Top 10 MotoGP-legal helmets

Gotta have one to be like the stars

Rossi VR46

THE ARRAY of safety certification plastered on bike helmets has grown ever longer over the years. Kitemarks, E-marks, ACU Golds, SHARP ratings, DoT and Snell certifications – it’s a minefield out there.

And now there’s another to add to the list, the clumsily-titled FIM Racing Homologation Programme for helmets, which gets shortened to an equally unwieldy ‘FRHPhe’. Although its enforcement has been delayed until June the system means that after that time, riders in MotoGP, Moto2, Moto3 and WSB must wear lids that have gained the new approval.

The new rating has nothing to do with road use, but you can be sure that it won’t be long before helmet firms are marketing their wares as ‘MotoGP approved’ or something along those lines. And if, like many, you want to ride in the same helmet as your on-track hero, you’ll want to have the same level of protection, too.

At the moment, just four helmets have been given the full FRHPhe approval, and another eight have passed the homologation tests and await the final rubber-stamp. Given they’ve all achieved what must be the ultimate in helmet testing, we’re not going to rank them, so rather than a ‘top 10’, here’s the full run-down of lids that have passed the new FIM testing (as of February 2019).

LS2 Arrow C EVO

The FIM list doesn’t actually specify precisely which LS2 helmet has passed its impact tests but we’re guessing it’s a race version of the Arrow Carbon Evo. As with the other lids on this list, there’s no guarantee that the version you can buy is identical to the model that’s used on track – manufacturers are allowed to custom-make helmets for their riders – so all we know is that the helmet that passed the test was a size ‘M’.

A road-going Arrow Carbon Evo will set you back around £240-£300 depending on the colour scheme.

Status: test passed, homologation pending

Arai RX-7 Racing

Such is the thoroughness of the FIM testing that Aria’s legendary RX-7 has actually passed twice – once for the version without aero add-ons, and again when it’s fitted with the extra wind-cheating bits. In fact, each size also has to be tested separately, so officially the former passed in XS, S, M and L while the aero version has only been tried in XS and L form. The remaining size options are on the FIM’s ‘tests pending’ list, so are likely to sail through given their siblings’ success. Bear in mind that the RX-7 covers a wide range of prices and materials, and the ‘Racing’ version listed by the FIM is presumably similar to the top-of-the-range, special-order-only, £2,524 ‘RC’ model…
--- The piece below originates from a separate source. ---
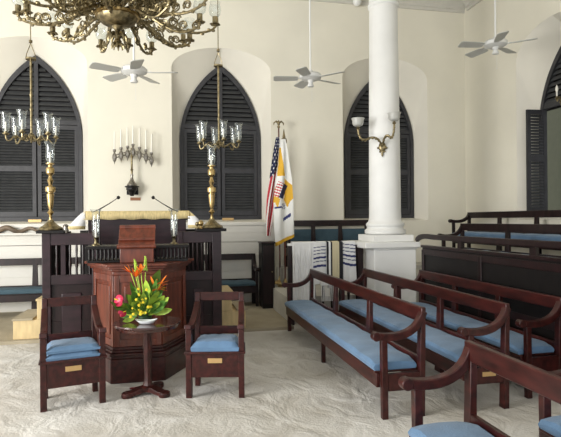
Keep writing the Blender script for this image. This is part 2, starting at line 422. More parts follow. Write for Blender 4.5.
# ================================================================ BENCHES
def arm_outline(D, zs=.675, zt=.875, back=.0):
    cl = bez((-.055, zs - .005), (.10, zs - .045), (D * .80, zs - .03), (D - .025, zt - .03), 14)
    th = [.060 - .014 * abs(i / 14 - .4) for i in range(15)]
    return ribbon(cl, th)
def make_bench(label, x, y0, L, zf=0, wood=WOOD, cush=CUSH, group=None, rz=0, npost=4, D=.39, front='arm', plaque=False, pad=False, H=.88):
    """long bench; local x: 0 front .. D back, y: 0 .. L, faces -x"""
    r = empty('bench', (x, y0, zf), label, 'bench', group, rz)
    k = H - .88
    for y in (0, L):
        s = 1 if y == 0 else -1; ya, yb = (y, y + s * .05) if s > 0 else (y - .05, y)
        g = MB(); g.add([(.0, ya, 0), (.05, ya, 0), (.05, yb, 0), (0, yb, 0), (-.005, ya, .655), (.045, ya, .655), (.045, yb, .655), (-.005, yb, .655)],
                        [(3, 2, 1, 0), (4, 5, 6, 7), (0, 1, 5, 4), (1, 2, 6, 5), (2, 3, 7, 6), (3, 0, 4, 7)])
        g.build('leg', wood, r, bevel=.004)
        g = MB(); yy0, yy1 = ya - .006, yb + .006
        g.prism(arm_outline(D, zt=.875 + k), 'y', yy0, yy1)
        g.lathe([(.036, yy0 - .002), (.036, yy1 + .002)], 14)
        for i in range(len(g.v) - 28, len(g.v)):
            p = g.v[i]; g.v[i] = (-.045 + p[0], p[2], .662 + p[1])
        g.build('armrest', wood, r, bevel=.006)
    for i in range(npost):
        y = .036 + (L - .072) * i / (npost - 1)
        g = MB(); h = .033; h2 = .036 if i in (0, npost - 1) else .062
        xb, xt = D - .055, D - .03
        g.add([(xb - .02, y - h2, 0), (xb + .03, y - h2, 0), (xb + .03, y + h2, 0), (xb - .02, y + h2, 0),
               (xt - .02, y - h, H - .02), (xt + .02, y - h, H - .02), (xt + .02, y + h, H - .02), (xt - .02, y + h, H - .02)],
              [(3, 2, 1, 0), (4, 5, 6, 7), (0, 1, 5, 4), (1, 2, 6, 5), (2, 3, 7, 6), (3, 0, 4, 7)])
        g.build('back_post', wood, r, bevel=.004)
    for i in range(1, npost - 1) if L > 2.5 else ():
        if npost == 4 and i == 2: continue
        y = L * .5; g = MB(); g.box(.0, .045, y - .022, y + .022, 0, .27); g.build('leg', wood, r, bevel=.004)
    g = MB(); g.box(D - .052, D - .012, -.004, L + .004, H - .115, H); g.build('top_rail', wood, r, bevel=.008)
    g = MB(); g.box(D - .06, D - .028, .05, L - .05, .40, .47); g.build('lower_rail', wood, r, bevel=.004)
    g = MB(); g.box(-.03, .0, .05, L - .05, .245, .360); g.box(D - .07, D - .035, .05, L - .05, .26, .360)
    for a, b in ((.006, .036), (L - .036, L - .006)): g.box(.05, D - .06, a, b, .22, .360)
    g.box(-.045, D - .05, .052, L - .052, .360, .376)
    g.build('seat_frame', wood, r, bevel=.004)
    # cushion with softened, slightly uneven edges
    g = MB(); ny = max(8, int(L / .12)); nx = 6; vs = []; fs = []
    x0, x1, ya, yb = -.055, D - .065, .058, L - .058
    sec = [(x0 + .010, .376), (x0, .395), (x0, .425), (x0 + .02, .447), (x0 + .09, .458), ((x0 + x1) / 2, .462), (x1 - .08, .458), (x1 - .015, .447), (x1, .425), (x1, .395), (x1 - .01, .376)]
    rnd = random.Random(int(x * 100 + y0 * 10))
    for j in range(ny + 1):
        t = j / ny; y = ya + (yb - ya) * t; e = min(t, 1 - t) * ny; sh = -.022 if e < .5 else 0
        w = .004 * math.sin(j * 1.7) + rnd.uniform(-.003, .003)
        for (a, z) in sec: vs.append((a, y, z + (sh if z > .40 else 0) + (w if z > .40 else 0)))
    m = len(sec)
    for j in range(ny):
        for i in range(m - 1): fs.append((j * m + i, j * m + i + 1, (j + 1) * m + i + 1, (j + 1) * m + i))
        fs.append((j * m + m - 1, j * m, (j + 1) * m, (j + 1) * m + m - 1))
    fs += [tuple(range(m))[::-1], tuple(range(ny * m, (ny + 1) * m))]
    g.add(vs, fs); g.build('seat_cushion', cush, r, bevel=.006)
    if pad:
        g = MB(); g.box(D - .03, D + .01, .03, L - .03, .48, H - .17); g.build('back_pad', cush, r, bevel=.01)
    if plaque:
        g = MB(); g.box(.12, .24, .0, .007, .285, .322); tag(g.build('plaque', PLAQ, r), label='small brass plaque')
    return r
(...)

Status: test passed, homologation pending


Unless you’re a MotoGP or WSB rider, you’re probably not going to be able to get an RPHA-01R – it’s a special version of the road-going RPHA-11, modified for MotoGP use. A quick search online suggests you can pay as little as £230 for one, or as much as £470, depending on the colour scheme. An Ianonne replica will set you back about £300, and with Cal Crutchlow turning to HJC this year you can be pretty sure a Cal replica is going to appear before too long. According to SHARP, though, the RPHA-11 is a three-star lid, suggesting the changes to the 01R could be substantial.

Status: test passed, homologation pending

MT KRE Snake Carbon

Coming in at around £200 in road-going form, the MT KRE Snake Carbon is among the cheapest ways to get your hands on a MotoGP-spec lid – although again we’ll repeat the proviso that manufacturers can modify the helmets actually worn by racers, so we can’t be certain whether the road one is identical to the one that passed the FIM’s crash tests.

Status: test passed, homologation pending

X-Lite X-803-P

You can easily pay north of £500 for X-Lite’s X-803 helmet, so hopefully you’re getting something that’s pretty close to the one that’s passed the FIM’s homologation crash tests. MotoGP riders wearing them include Danilo Petrucci and Hafizh Syahrim, while Alex Rins wears a Nolan-branded version of the same lid.